The reality was different, but Nieporte’s apprehension underscored how seriously he viewed his new position. He was a top player in his prime, winning three times on the tour, including the Bob Hope Classic in 1967, when he was already full-time at Piping Rock (it was the last time a club pro won a tour event, a mark that likely won’t ever be broken). Yet shortly after arriving at Winged Foot, Nieporte, even with exempt status on the Senior Tour, decided his days as a serious competitor were over.

“I was itching to play but I knew right then that I didn’t want to get into a situation where I jeopardized my job. People would ask if I was a touring pro or a club pro,” Nieporte said. “The reason it wasn’t a big deal was because I had already played so much.”

Indeed, Nieporte had already secured two lifetimes’ worth of stories from his time on the tour, traveling the countryside with some of the game’s greats, and at least on one occasion, flirting with a major championship. In 1964, he found himself in the last group of the PGA Championship at Columbus Country Club alongside Bobby Nichols and Ben Hogan. He birdied the first hole the final day to pull into a tie for the lead, but couldn’t hold on, and ended up fifth.

“I think I was more interested in watching Ben Hogan play than I was in my own game,” Nieporte said.

Even now, the links to his past are ever present. Several times a year, at Winged Foot member-guests or at the Anderson Memorial, Nieporte thrills contestants at pre-tournament dinners by conducting interviews via teleconference with some of the game’s biggest names. The club staff sets up a phone and a microphone, and Nieporte gets everyone from Arnold Palmer to Byron Nelson to call in and answer questions.

“The people just eat it up,” Winged Foot assistant Bill Van Orman said. “Not many people can do that, but that was his gang. That’s who he was running with on tour.”

To some it might be heady company, but Nieporte hardly thinks of it that way. If anything, those who know him best say his longevity among such a high-profile membership like Winged Foot’s is that he treats everyone in and outside the club the same way.

“I don’t think it’s in his mind that one person is more powerful than the other,” said Dibos, a native of Peru who spent nine years playing the LPGA Tour before Nieporte lured her to Winged Foot. “Everyone is equal – no matter where they come from or what they have.”

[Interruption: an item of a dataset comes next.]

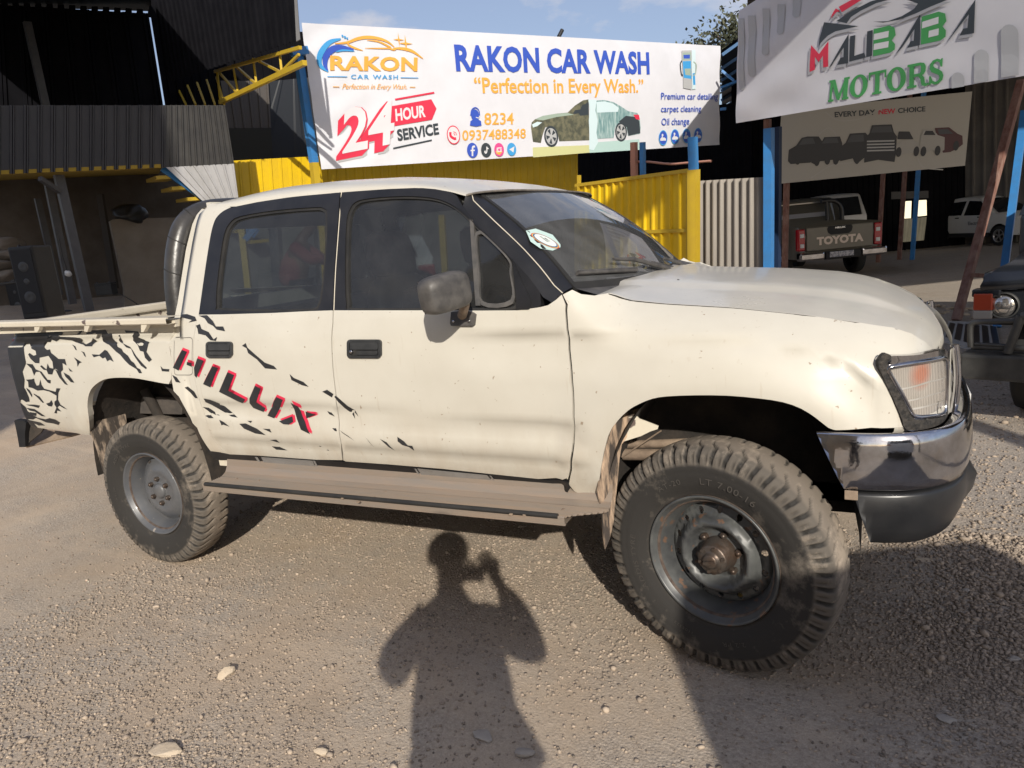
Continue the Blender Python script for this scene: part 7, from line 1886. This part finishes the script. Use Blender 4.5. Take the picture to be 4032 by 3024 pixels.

For someone whose first U.S. Open at Winged Foot came as a player in 1959 – so in awe of his surroundings, Nieporte said he duffed his first three tee shots – a chance to preside over the fifth Open at the club next June might be a fitting way to conclude his career. But Nieporte isn’t in a hurry to retire, and there’s no rush to see him go. He might not teach as many lessons as he once did, and his days making headlines as a player are long over, but he remains beloved just by driving to work each day and being Tom Nieporte.

“My whole time here I’ve never heard him use a four-letter word or even heard him say something negative about someone,” Van Orman said. “Sometimes I wish he got mad just to see what it would be like. But that’s not who he is. I wish more people were like him. It’d probably be a much better world.”